Personnellement, je ne crains pas l’espionnage…mon téléphone est surveillé. Mais cet espionnage montre que l’Etat et ses symboles agissent selon une mentalité policière, à l’instar des services de renseignements. Mais cette attitude sera couteuse. Chaque fois qu’ils adoptent une nouvelle mesure, ils seront confrontés à l’échéance des revendications légitimes de la population, concernant la liberté, la justice et la démocratie.

-Plusieurs pays du Golfe ont déclaré un état d’alerte face au péril de l’extension de «Daech» vers leurs territoires, au moment où des informations rapportent que des slogans pro-«Daech» sont observés dans les rues de Bahreïn. Ces informations sont-elles authentiques et cette organisation s’est-elle infiltrée dans le royaume ?

Malheureusement, les pays qui avaient soutenu l’extrémisme en Afghanistan, sont aussi un lieu pour ce terrorisme. En effet, les courants fondamentalistes ont regagné les pays qui les avaient parrainés et se sont affranchis du contrôle de leur créateur. Pour cette raison, ils constituent un danger pour ces pays. En plus, les régimes qui gouvernent  la région sont dépourvus de légitimité, ce qui les rend faibles en face de ce genre de courants extrémistes. Cependant, la pensée de «Daech» est présente à Bahreïn. Les prêches dans les mosquées relevant du gouvernement dans le royaume, ne diffèrent pas de la pensée de «Daech». De surcroit, des cheikhs extrémistes sont invités à tenir des conférences à Bahreïn, à l’instar d’Oureifi et de Aarour.

-Comment l’accord de Riyad, signé entre les pays du Golfe, se répercute-t-il sur le Bahreïn ?

Nous sommes avec le droit des gens à l’autodétermination. Celui qui veut se rendre au Qatar, il est libre de le faire. Bahreïn et Qatar sont un seul pays. Il ne faut pas exercer des pressions sur cette faction qui aspire à un meilleur avenir. Au même moment, nous souhaitons que cet accord ne porte pas atteinte à la liberté d’expression et de la presse.

-Dans le contexte des exactions quotidiennes que subit le peuple bahreïni et des forces étrangères déployées dans les rues du royaume, pourrons-nous dire que le peuple bahreïni est sous l’occupation ?

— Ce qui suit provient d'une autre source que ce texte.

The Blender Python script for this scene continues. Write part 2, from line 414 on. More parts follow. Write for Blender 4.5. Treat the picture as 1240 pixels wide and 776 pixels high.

Nous souffrons de la présence de mercenaires étrangers à Bahreïn. Ceux qui viennent de l’étranger pour réprimer les manifestations pacifiques sont des mercenaires. Nous demandons aux pays de retirer leurs forces de notre territoire et de cesser la coopération avec le gouvernement pour meurtrir un peuple qui n’aspire qu’à la liberté.